Kaaterskill Creek, exiting the Clove, runs through the town, and was spanned by a swinging footbridge, destroyed during Tropical Storm Irene.
The famous painting Kindred Spirits depicts Cole and William Cullen Bryant near Kaaterskill Falls, just uphill from the town.
[4] With the coming of the twentieth century, the large boarding houses of the mountain top started to close, but Palenville and the surroundings were often visited by city dwellers.
Palenville was one of the Catskills' vacation resorts, hosting nearly two dozen small and medium-sized boarding houses and many hotels at the turn of the century.

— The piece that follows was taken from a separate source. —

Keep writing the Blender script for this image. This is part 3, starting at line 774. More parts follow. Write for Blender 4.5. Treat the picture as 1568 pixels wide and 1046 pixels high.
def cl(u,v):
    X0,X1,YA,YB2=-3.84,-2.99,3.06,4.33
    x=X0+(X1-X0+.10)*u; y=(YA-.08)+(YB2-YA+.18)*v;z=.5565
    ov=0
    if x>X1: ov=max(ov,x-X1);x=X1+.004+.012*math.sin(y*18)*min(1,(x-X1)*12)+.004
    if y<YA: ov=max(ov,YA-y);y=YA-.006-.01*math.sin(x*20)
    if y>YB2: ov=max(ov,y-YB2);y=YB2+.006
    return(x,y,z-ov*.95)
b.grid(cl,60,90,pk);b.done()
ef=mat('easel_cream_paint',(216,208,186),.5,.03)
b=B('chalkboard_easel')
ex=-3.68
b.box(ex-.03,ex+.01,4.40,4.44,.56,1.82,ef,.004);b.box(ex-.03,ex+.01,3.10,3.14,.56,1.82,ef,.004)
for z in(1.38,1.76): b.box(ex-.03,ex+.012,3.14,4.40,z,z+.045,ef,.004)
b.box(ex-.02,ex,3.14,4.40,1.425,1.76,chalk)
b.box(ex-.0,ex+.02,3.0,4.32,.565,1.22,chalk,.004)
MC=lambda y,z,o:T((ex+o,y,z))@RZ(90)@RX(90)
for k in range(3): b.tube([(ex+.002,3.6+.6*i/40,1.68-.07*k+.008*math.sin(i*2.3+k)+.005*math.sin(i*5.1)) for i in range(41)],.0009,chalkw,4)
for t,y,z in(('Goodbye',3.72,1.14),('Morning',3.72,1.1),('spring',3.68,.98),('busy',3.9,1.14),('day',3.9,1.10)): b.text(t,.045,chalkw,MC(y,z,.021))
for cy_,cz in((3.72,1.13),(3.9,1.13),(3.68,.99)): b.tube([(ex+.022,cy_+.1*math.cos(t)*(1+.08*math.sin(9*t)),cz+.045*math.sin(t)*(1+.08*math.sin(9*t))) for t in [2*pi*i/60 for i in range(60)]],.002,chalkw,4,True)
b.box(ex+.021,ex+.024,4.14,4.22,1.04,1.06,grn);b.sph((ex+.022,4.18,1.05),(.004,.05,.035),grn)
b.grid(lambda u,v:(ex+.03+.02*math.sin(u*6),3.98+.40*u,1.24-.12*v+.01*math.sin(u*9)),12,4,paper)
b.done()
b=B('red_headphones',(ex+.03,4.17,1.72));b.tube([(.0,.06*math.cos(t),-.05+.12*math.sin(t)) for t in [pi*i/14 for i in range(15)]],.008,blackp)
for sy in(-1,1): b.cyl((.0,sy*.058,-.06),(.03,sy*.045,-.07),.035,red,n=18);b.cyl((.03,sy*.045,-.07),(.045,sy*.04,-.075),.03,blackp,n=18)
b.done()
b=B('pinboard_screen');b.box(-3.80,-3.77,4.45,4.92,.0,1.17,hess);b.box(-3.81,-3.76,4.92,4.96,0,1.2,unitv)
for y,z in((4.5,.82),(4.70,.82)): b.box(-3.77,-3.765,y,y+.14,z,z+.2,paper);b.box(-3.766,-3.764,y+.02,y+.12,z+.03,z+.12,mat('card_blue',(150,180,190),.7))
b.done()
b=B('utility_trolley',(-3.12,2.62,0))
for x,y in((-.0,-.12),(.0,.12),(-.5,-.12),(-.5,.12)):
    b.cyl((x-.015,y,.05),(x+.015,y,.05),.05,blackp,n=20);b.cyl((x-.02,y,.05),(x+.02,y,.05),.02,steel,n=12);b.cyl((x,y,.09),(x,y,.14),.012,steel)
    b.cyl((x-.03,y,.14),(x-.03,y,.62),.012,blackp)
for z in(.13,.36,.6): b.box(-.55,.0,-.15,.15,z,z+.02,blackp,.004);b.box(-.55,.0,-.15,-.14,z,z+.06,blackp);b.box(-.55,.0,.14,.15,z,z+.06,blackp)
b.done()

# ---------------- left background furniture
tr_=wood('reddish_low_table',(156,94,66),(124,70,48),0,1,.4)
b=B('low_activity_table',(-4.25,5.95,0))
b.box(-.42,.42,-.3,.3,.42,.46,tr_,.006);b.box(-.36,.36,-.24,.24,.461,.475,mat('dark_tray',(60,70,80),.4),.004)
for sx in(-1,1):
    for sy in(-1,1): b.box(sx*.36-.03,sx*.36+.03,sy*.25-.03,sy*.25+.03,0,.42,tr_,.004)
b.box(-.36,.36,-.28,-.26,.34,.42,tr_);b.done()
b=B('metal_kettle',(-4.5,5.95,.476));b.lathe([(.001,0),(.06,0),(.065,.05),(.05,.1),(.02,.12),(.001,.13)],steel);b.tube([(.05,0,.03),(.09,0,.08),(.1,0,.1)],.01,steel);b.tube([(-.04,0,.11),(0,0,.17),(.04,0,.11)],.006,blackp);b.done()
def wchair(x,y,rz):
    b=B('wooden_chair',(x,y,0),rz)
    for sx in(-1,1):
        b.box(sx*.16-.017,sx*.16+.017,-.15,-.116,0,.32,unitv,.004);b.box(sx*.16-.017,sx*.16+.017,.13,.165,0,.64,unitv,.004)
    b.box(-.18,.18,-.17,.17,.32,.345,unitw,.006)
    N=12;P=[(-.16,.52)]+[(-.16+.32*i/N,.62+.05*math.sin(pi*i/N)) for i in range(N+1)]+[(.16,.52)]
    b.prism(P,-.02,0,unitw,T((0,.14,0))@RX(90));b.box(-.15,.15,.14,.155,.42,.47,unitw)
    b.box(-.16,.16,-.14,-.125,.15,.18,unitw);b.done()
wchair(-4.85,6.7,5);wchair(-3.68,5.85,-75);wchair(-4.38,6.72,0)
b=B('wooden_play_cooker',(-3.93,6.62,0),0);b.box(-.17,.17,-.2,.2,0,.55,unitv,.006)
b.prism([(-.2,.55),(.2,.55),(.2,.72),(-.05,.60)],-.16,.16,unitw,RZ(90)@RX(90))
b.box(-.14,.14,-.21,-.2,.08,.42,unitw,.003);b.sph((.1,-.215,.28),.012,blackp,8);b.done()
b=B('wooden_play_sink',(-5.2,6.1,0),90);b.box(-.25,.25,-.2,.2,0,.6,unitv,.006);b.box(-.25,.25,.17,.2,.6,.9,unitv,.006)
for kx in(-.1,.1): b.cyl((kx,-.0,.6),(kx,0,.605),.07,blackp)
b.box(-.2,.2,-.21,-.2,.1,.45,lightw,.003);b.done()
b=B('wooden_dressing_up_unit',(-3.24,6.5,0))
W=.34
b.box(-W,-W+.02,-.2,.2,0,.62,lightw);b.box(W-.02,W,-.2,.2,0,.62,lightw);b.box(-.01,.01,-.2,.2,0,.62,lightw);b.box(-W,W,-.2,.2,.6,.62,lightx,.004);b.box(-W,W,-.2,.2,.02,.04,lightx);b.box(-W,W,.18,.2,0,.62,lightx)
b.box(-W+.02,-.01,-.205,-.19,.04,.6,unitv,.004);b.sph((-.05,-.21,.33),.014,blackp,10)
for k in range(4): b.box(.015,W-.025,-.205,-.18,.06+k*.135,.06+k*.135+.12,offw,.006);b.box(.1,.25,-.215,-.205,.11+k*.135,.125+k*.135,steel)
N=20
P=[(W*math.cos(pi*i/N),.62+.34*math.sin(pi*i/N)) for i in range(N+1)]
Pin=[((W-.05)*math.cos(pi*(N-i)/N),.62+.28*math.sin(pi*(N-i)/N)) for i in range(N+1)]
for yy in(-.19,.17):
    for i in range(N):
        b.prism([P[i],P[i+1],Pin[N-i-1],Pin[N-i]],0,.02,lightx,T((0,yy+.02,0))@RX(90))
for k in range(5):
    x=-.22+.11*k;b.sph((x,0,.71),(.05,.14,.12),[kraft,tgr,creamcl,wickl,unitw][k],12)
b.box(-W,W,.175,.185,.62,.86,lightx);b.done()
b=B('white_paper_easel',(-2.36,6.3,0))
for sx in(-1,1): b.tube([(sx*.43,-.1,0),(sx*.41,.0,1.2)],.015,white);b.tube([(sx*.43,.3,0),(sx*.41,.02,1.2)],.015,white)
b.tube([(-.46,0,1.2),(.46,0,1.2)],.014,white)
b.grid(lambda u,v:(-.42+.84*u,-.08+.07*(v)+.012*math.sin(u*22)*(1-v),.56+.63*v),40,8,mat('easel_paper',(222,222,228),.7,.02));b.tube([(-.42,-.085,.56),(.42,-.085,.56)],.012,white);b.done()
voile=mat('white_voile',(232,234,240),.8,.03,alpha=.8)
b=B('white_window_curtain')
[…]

Late in the 20th century an art gallery opened on Palenville's Main Street, and the Pine Orchard Summer Festival was founded.
Opening in 1980 and hosting its first national juried show in 1981, the privately owned and funded Terrance Gallery exhibited more than 1,200 American artists, in a call to revisit the historic gathering place of the 19th-century painters.
The Pine Orchard, located on 60 acres (240,000 m2) along the Manorville Road, through fundraising and grants refurbished a chapel into a theater and hosted opera, plays, musicians, writers and artists.
[5] Other noted artists who frequented Palenville and the Clove included Winslow Homer, Asher B. Durand, Thomas Addison Richards, John Frederick Kensett and Sanford R. Gifford.
Landscape painters of the 20th century included Albert Handel, Barry Hopkins, Athena Billias, Michelle Moran and Patti Ferrara.